Entries taken from a collection:
========
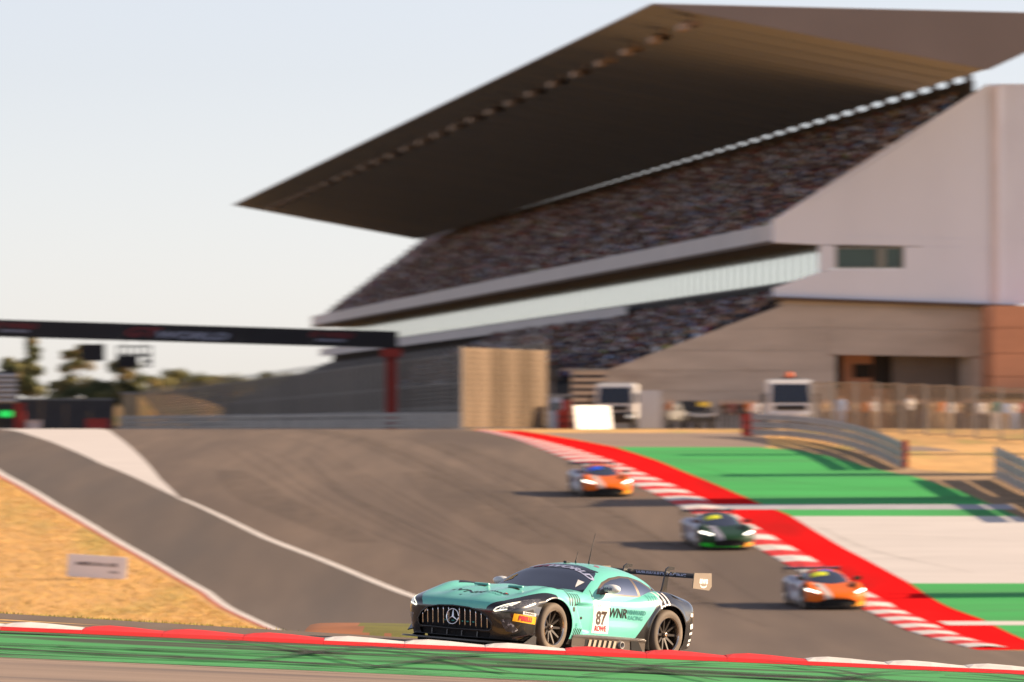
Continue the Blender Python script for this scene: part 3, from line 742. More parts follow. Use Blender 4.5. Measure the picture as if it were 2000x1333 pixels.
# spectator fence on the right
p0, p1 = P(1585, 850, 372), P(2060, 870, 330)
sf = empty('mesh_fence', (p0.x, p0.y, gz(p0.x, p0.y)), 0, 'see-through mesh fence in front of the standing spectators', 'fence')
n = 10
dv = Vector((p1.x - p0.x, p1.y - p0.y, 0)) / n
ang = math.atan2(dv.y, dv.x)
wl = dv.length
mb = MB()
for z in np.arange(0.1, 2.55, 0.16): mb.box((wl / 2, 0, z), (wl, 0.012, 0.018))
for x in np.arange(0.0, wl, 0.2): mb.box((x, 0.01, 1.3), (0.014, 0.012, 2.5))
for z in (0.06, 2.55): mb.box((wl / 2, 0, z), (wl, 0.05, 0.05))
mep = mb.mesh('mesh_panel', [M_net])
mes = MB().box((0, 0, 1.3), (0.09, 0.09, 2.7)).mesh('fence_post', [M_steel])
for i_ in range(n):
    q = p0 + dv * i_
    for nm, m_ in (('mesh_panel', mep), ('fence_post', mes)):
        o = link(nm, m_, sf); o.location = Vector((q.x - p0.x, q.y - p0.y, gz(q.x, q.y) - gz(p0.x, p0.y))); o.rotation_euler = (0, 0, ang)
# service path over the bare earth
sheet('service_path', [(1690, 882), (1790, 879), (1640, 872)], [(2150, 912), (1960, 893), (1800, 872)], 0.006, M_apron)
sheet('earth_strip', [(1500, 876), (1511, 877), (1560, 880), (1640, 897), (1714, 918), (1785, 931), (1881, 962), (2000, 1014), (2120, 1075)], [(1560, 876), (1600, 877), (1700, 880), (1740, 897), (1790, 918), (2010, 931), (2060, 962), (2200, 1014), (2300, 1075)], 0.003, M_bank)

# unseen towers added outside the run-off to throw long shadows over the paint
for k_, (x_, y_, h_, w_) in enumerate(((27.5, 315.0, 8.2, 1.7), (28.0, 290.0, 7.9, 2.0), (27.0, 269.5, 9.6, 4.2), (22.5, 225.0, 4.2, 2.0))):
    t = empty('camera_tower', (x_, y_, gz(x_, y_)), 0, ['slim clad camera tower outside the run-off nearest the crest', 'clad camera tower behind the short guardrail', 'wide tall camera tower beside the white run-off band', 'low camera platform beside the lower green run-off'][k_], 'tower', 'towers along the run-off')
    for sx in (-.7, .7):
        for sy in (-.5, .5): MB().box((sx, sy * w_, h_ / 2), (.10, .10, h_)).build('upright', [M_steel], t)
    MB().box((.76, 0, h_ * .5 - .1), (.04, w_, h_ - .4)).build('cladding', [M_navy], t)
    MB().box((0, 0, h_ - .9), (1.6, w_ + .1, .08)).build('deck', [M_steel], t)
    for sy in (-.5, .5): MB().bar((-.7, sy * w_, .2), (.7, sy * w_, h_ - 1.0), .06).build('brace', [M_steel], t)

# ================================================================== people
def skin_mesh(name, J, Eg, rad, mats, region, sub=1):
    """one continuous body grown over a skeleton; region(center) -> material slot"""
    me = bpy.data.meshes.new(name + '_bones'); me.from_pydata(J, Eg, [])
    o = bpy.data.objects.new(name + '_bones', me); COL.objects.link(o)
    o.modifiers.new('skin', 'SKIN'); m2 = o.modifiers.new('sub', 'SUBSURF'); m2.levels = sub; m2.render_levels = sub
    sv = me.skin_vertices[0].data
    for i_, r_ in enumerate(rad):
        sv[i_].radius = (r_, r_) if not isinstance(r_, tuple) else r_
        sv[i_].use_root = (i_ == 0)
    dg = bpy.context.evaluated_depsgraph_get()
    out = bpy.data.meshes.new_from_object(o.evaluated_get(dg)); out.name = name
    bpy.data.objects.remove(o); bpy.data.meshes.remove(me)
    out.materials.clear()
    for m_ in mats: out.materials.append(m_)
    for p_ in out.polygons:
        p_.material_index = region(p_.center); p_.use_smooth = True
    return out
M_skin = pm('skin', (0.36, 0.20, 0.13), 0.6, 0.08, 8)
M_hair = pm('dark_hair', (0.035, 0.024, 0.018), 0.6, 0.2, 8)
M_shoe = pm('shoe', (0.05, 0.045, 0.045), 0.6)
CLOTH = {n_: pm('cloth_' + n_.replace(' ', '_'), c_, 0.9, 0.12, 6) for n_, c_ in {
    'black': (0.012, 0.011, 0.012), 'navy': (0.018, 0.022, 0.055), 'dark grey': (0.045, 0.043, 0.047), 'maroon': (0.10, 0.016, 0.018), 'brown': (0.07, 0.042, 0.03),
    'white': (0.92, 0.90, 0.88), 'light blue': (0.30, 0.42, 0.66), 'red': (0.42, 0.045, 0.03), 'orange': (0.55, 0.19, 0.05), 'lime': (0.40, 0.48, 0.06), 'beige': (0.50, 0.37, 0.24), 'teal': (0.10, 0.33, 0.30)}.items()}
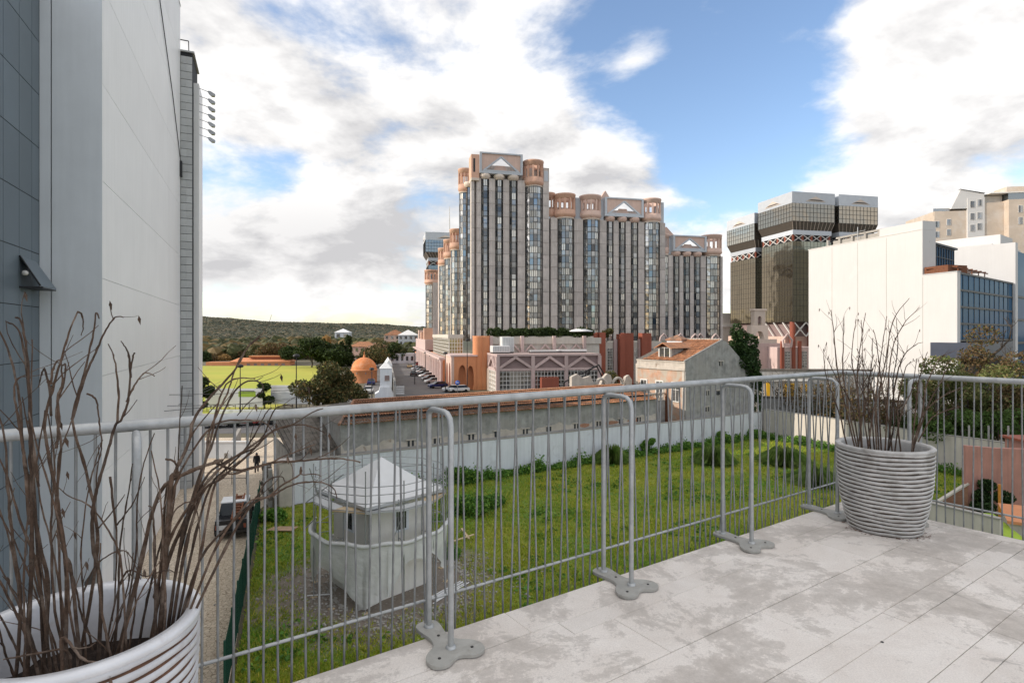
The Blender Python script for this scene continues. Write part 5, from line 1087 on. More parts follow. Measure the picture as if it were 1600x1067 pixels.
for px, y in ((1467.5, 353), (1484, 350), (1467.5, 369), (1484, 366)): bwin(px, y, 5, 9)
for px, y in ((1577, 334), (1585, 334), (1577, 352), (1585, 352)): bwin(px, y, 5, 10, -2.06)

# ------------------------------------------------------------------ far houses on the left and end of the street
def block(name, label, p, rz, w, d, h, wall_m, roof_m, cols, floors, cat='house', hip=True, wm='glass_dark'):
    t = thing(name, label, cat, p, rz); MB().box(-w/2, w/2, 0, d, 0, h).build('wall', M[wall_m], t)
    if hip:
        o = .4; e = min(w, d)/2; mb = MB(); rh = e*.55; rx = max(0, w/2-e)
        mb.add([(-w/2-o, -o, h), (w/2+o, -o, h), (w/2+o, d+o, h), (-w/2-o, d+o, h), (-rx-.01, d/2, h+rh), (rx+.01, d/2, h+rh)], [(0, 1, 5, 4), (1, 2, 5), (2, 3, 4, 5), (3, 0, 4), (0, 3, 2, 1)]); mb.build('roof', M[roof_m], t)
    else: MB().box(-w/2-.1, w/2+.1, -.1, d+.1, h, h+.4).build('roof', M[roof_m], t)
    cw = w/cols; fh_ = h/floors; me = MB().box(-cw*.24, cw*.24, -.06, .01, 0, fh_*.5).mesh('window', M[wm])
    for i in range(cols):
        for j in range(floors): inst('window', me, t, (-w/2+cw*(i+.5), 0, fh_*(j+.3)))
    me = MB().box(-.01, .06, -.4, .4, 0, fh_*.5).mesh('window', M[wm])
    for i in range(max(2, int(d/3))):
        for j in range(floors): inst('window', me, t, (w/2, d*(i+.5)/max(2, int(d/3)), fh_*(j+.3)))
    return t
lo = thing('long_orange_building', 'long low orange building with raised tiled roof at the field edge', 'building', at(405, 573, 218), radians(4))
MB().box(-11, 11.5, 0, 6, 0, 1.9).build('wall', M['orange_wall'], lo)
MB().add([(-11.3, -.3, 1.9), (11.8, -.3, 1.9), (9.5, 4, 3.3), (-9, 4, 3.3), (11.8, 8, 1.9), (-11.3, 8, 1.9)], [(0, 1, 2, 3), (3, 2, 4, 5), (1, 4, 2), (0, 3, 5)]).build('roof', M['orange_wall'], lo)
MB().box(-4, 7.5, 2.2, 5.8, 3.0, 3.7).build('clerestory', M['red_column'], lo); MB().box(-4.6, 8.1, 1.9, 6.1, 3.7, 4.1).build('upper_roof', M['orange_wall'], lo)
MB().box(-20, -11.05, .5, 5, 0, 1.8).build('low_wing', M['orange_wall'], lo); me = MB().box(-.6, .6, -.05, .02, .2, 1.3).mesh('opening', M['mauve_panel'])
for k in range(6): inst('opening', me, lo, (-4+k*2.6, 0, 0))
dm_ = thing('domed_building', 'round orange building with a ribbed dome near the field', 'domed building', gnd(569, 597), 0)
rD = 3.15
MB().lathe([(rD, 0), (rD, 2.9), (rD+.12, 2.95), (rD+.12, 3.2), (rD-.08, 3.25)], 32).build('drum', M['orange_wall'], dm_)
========
▸ Objective:
Report the number of lines in the listing above that include the word "Python", and nothing else.

▸ Answer to the task:
2